Edirne’nin Havsa ilçesinin Söğütlüdere köyü merasına yapılmak istenen taş ocağına, köylülerden büyük tepki geldi. Söğütlüdere’nin yanı sıra Habiller ve Musulça köylerini de etkileyecek taş ocağının köyün tarım alanlarına ve yer altı sularına büyük zarar vereceğini söyleyen köy sakinlerinden Nazım Türkoğlu, Edirne Valiliğinden ÇED sürecini sonlandırmasını talep ettiklerini açıkladı.
Havsa ilçesinin Söğütlüdere Köyü merasının ortasına yapılmak istenen taş ocağına karşı tepkiler sürüyor. Köyün birinci sınıf tarım toprağı olan meraya yapılacak taş ocağının tarım alanlarına ve yer altı sularına büyük zarar vereceği gerekçesiyle köylüler tarafından toplanan 650 itiraz dilekçesi Çevre, Şehircilik ve iklim Değişikliği il Müdürlüğü’ ne verildi.
Edirne Milletvekilleri Okan Gaytancıoğlu ve Orhan Çakırlar da konuyu Türkiye Büyük Millet Meclisi’nde gündeme getirmişti.
Söğütlüdere köyünde çiftçilik yapan Nazım Türkoğlu, yaptığı açıklamada üç köyün ortasına yapılacak taş ocağının köylerine büyük zarar vereceğini belirterek, Edirne Valiliği’nden ÇED sürecini sonlandırmasını talep ettiklerini ifade etti.

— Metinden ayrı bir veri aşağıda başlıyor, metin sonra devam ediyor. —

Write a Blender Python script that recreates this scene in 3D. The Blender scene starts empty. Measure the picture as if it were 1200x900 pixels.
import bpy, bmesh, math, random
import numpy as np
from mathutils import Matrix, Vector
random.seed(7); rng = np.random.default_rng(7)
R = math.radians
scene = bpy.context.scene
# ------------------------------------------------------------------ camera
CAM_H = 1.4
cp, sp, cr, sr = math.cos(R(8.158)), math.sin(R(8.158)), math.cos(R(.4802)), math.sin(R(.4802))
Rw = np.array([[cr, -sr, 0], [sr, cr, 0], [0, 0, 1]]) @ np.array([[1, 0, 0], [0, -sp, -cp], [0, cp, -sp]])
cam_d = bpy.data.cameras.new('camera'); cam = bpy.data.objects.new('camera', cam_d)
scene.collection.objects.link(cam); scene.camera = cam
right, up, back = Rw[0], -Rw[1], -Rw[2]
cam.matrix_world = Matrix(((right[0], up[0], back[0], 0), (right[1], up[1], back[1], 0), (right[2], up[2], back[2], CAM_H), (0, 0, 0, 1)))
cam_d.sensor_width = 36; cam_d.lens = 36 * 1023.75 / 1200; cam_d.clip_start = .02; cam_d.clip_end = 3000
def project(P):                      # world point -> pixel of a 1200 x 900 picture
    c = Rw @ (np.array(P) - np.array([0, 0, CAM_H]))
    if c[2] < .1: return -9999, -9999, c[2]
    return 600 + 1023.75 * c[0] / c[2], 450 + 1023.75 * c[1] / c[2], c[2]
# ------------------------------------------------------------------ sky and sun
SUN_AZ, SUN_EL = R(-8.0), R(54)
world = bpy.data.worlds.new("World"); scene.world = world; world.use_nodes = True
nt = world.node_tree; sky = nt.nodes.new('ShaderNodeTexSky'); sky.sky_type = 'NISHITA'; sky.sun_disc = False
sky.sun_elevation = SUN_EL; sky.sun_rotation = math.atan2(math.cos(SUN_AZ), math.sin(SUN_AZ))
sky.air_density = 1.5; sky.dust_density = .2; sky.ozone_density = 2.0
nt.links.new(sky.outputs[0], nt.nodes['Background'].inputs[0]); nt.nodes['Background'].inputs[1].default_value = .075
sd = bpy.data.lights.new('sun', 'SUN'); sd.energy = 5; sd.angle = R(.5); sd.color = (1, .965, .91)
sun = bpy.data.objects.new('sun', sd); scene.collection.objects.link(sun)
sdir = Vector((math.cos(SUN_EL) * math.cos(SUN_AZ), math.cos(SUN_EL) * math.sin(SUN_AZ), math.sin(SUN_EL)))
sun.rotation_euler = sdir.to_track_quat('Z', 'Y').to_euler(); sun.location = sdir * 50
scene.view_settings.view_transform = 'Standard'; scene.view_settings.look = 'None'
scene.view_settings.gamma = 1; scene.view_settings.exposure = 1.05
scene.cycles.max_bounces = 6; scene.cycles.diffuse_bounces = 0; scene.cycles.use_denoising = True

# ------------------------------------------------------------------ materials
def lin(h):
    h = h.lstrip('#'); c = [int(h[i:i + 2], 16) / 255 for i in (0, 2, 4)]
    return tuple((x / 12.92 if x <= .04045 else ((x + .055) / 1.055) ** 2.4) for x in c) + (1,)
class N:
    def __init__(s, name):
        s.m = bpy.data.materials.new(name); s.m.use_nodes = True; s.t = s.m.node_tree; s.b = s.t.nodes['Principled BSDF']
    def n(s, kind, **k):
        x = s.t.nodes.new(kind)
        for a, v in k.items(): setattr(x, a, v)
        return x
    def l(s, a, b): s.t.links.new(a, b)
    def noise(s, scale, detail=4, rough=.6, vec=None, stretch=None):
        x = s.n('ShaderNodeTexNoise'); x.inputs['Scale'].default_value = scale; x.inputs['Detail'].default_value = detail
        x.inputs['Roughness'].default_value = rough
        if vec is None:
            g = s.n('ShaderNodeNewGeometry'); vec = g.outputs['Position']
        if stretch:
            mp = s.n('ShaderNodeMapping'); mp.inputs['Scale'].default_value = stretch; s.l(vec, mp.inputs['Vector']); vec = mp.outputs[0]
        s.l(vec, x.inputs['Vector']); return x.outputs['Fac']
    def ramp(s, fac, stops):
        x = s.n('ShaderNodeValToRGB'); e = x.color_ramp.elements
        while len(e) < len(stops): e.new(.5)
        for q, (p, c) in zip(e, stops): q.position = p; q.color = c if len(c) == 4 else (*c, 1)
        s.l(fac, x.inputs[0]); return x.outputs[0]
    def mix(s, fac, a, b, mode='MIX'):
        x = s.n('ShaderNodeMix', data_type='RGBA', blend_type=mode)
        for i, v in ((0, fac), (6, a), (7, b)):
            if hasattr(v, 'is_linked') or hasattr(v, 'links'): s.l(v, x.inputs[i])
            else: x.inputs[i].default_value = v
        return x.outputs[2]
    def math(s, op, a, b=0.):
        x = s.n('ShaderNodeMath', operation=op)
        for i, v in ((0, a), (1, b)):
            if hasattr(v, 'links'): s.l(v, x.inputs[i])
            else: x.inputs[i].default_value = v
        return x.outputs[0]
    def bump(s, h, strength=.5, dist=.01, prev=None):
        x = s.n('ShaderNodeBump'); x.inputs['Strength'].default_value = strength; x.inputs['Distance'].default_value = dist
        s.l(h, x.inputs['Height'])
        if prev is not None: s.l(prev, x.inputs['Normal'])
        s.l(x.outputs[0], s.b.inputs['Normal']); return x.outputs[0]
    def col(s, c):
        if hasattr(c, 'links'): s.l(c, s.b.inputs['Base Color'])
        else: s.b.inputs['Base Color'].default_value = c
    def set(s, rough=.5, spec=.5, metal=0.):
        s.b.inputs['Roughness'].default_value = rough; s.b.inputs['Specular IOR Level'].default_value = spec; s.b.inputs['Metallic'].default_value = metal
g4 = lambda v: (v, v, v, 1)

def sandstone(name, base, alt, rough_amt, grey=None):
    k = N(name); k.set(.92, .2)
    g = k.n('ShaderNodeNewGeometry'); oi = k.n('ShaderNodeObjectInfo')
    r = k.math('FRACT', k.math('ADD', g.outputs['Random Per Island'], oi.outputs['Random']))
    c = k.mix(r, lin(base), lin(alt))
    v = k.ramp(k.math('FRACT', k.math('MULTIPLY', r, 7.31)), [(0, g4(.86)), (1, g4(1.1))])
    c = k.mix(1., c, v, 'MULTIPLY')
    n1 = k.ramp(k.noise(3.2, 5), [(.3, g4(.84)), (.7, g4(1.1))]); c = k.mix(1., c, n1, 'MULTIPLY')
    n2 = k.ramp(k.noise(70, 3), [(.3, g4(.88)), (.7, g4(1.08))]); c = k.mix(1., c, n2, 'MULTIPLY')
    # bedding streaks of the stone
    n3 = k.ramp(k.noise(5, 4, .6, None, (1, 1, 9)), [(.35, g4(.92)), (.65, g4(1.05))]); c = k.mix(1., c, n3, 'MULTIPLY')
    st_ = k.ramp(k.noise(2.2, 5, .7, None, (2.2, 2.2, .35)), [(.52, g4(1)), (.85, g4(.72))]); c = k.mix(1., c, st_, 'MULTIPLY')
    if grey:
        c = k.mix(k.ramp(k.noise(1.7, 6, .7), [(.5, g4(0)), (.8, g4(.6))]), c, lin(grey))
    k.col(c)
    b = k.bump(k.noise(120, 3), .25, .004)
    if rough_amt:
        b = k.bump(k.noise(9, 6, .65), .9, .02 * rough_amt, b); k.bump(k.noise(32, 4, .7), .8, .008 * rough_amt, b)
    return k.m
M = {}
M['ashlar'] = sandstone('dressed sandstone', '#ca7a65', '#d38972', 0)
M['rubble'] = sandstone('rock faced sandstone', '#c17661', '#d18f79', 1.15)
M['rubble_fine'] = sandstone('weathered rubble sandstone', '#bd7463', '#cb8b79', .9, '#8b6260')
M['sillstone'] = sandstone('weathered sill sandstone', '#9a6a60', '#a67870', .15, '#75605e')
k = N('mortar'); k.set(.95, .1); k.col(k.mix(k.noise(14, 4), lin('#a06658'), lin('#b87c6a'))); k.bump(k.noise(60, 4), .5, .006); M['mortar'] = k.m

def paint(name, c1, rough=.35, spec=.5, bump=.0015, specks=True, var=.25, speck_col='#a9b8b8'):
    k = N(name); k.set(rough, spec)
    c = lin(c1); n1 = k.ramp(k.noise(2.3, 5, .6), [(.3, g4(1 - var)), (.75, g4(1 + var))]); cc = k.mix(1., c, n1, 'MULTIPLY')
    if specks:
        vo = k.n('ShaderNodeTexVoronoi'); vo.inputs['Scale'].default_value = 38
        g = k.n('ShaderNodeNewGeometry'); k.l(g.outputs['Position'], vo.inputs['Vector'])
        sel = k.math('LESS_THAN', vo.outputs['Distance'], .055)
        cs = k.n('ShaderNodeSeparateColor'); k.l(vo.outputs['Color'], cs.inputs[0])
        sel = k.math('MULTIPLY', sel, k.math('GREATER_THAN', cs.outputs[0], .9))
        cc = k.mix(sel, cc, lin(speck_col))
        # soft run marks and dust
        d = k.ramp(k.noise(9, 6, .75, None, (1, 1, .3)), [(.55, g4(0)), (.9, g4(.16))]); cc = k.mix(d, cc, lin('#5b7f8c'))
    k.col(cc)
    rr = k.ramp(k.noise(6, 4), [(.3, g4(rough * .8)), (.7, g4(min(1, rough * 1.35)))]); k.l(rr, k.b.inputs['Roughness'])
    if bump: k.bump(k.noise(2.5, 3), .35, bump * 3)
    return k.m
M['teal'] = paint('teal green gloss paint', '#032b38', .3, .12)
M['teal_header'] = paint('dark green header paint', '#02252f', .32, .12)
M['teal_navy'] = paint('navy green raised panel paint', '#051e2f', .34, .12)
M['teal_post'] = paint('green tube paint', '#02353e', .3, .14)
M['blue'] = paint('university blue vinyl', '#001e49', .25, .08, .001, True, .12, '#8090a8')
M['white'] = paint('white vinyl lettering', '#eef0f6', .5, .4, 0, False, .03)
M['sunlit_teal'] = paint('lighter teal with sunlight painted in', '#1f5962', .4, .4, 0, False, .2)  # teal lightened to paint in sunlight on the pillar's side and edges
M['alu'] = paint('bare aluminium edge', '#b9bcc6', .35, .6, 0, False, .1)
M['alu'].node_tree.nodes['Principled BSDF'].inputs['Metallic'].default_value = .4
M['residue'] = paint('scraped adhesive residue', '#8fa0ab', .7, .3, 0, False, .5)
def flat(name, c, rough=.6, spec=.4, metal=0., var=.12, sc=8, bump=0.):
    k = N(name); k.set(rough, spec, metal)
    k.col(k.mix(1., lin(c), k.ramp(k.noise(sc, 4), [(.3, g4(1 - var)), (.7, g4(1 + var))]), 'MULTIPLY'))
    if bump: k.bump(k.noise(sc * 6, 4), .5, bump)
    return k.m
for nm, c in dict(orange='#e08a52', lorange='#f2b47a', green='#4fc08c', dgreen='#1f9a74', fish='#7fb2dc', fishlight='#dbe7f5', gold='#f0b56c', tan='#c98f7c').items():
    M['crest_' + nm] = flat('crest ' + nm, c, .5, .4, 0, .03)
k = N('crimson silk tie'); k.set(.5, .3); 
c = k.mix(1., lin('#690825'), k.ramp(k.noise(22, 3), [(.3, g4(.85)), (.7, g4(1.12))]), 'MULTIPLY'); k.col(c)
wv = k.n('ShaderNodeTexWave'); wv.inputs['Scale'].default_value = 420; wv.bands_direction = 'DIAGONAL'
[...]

Türkoğlu, “Karayolları 1. Bölge tarafından meramızı tamamen almak istiyor. Her ne kadar 99,9 dönüm deseler de açılacak taş ocağı aşağı doğru 50 metre derinliğe inecek ve patlamalı olduğu için güvenlik şeridinin 50 metre olması gerekiyor. Bunun insanların yaşam alanlarını hesaplarsak bunun 400 dönümden aşağı başlanmaz. Zaten meramız bin dönüm. Meramızda hayvancılık yapılıyor, 36 tane çiftlik yerimiz var. İnsanlar orada ağıl kuracaklar yüz metre yanına. Bizim yer altı sularımızın derelerimizin akışını değiştirecekler. Kırmızı çizgi alan içinde Habiller ve bizim köyümüzde gözüküyor. Fakat uzmanlara danıştığımızda kuzey rüzgarlarının etkili olduğu bölge, çıkacak toz bulutları Havsa’yı da etkisine alacak. On binlerce dönüm tarlayı etkisi altına alacaktır. Bizim bölgemizde en azından 5 bin dönüm yer altı suları tamamen gidecektir. Taban suları aşağıya akacaktır. Tozlanmadan dolayı da kesinlikle ürün kaybı yaşayacağız. İnsanların sağlığı tehlikededir. Her patlatmada on bin ton malzeme çıkaracak kadar 82 delikli bir patlama yapacaklar. Bu da deprem etkisi yaratacak. Yer altı sularının yönlerini değiştirecektir. Bizim köyün alt tarafında bin 800 dönüm sulama sahamız var. Orada kuyular da etkilenecektir. Biz demokratik haklarımızı kullanıyoruz. Şu anda valiliğin ÇED sürecini sonlandırmasını ve bizim meramızı serbest bırakmasını istiyoruz” dedi.